**Exercise brief:** Locate the word "Write" in the data below, then copy every line that holds it.

::::::::

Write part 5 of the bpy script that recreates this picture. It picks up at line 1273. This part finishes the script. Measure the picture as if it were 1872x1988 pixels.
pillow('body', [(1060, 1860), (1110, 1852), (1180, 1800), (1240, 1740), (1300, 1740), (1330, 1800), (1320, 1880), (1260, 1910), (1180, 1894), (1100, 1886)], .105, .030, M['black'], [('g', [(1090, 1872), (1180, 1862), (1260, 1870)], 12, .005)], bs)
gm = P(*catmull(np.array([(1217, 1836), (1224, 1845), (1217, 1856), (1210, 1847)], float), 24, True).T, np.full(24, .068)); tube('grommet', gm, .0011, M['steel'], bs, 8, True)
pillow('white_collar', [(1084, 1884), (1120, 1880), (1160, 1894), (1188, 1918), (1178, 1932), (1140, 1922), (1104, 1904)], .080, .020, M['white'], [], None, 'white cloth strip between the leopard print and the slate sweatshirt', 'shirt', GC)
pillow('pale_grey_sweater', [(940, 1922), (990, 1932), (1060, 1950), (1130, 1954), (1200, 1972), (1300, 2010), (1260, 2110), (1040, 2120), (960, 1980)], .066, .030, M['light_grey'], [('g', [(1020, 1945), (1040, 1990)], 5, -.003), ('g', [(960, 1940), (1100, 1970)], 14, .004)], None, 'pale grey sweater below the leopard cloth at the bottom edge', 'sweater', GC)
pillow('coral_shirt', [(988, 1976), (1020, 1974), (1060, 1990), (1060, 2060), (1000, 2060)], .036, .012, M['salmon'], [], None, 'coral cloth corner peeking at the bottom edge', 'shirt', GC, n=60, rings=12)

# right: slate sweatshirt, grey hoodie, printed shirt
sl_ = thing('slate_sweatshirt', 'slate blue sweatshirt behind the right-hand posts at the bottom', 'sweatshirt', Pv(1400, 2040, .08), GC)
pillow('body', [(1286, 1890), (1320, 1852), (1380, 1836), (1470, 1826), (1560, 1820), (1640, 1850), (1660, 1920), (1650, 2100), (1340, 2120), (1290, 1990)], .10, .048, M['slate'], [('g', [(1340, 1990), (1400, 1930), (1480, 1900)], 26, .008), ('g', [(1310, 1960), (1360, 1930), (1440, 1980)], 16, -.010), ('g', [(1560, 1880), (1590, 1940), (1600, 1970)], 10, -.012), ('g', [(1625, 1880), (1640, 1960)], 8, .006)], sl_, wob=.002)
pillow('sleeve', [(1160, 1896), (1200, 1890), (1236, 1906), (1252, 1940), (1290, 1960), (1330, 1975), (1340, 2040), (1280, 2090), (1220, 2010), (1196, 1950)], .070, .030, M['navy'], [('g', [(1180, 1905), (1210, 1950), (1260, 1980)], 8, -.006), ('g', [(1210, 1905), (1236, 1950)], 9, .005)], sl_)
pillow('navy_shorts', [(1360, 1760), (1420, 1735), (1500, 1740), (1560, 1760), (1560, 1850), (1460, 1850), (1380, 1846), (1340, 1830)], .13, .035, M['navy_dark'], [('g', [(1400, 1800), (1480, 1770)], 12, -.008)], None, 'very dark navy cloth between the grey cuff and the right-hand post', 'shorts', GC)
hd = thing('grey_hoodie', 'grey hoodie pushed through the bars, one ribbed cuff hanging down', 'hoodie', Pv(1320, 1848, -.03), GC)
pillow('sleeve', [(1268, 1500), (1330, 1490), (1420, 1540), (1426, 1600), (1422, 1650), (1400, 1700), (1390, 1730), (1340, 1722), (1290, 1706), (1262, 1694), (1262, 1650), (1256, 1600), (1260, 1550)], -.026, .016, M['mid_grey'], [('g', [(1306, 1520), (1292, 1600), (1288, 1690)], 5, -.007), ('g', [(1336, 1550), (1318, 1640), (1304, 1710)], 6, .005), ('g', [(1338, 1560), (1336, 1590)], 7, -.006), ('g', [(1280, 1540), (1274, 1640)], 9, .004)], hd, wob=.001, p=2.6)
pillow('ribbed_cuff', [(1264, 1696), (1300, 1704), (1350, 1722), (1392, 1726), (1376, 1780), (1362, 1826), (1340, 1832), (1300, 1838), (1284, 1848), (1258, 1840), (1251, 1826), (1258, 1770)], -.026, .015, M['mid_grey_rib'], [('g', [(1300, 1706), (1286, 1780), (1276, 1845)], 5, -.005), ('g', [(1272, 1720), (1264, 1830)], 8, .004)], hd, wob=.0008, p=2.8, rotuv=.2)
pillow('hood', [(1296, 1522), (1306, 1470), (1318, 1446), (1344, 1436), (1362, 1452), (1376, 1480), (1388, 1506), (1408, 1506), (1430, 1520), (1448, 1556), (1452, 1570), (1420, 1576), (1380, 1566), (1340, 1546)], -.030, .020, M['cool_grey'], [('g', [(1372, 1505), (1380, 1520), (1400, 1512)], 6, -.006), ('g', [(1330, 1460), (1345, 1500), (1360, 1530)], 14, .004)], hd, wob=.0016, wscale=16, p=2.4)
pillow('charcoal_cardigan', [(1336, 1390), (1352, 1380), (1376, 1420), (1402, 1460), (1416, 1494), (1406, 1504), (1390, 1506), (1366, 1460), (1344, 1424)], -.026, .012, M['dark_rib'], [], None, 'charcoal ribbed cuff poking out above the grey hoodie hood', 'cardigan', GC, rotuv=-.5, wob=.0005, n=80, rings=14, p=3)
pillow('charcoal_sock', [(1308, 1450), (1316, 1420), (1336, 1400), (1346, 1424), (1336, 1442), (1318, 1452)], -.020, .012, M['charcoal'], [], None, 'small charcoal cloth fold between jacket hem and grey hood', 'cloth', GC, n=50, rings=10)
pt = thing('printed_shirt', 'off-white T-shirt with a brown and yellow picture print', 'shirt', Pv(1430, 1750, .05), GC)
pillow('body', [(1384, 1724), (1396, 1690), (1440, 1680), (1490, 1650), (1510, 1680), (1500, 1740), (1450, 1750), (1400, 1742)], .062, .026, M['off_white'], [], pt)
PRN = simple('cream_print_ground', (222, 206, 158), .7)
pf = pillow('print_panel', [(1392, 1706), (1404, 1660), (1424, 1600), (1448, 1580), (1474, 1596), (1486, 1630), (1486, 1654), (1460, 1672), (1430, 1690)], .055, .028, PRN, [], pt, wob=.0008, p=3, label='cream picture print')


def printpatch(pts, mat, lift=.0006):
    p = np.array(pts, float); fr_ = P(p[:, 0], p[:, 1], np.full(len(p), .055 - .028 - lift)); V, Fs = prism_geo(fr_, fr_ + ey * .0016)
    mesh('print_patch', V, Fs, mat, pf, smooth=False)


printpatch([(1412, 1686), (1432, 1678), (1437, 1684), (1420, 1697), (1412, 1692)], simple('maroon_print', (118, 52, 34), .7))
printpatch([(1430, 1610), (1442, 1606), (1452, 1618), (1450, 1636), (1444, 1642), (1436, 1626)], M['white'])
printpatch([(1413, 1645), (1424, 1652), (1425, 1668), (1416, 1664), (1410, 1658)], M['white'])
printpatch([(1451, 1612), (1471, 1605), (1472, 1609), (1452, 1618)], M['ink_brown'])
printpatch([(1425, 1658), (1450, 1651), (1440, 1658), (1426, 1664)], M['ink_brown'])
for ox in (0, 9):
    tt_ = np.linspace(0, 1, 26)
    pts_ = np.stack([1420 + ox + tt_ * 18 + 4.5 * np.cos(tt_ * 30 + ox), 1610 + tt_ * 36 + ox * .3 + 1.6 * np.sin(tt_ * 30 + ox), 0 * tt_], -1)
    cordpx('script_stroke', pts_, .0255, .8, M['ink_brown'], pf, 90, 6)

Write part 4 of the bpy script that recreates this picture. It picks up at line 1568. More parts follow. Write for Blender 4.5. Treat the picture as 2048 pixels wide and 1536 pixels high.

::::::::

**Answer to this task:**
Write part 5 of the bpy script that recreates this picture. It picks up at line 1273. This part finishes the script. Measure the picture as if it were 1872x1988 pixels.
Write part 4 of the bpy script that recreates this picture. It picks up at line 1568. More parts follow. Write for Blender 4.5. Treat the picture as 2048 pixels wide and 1536 pixels high.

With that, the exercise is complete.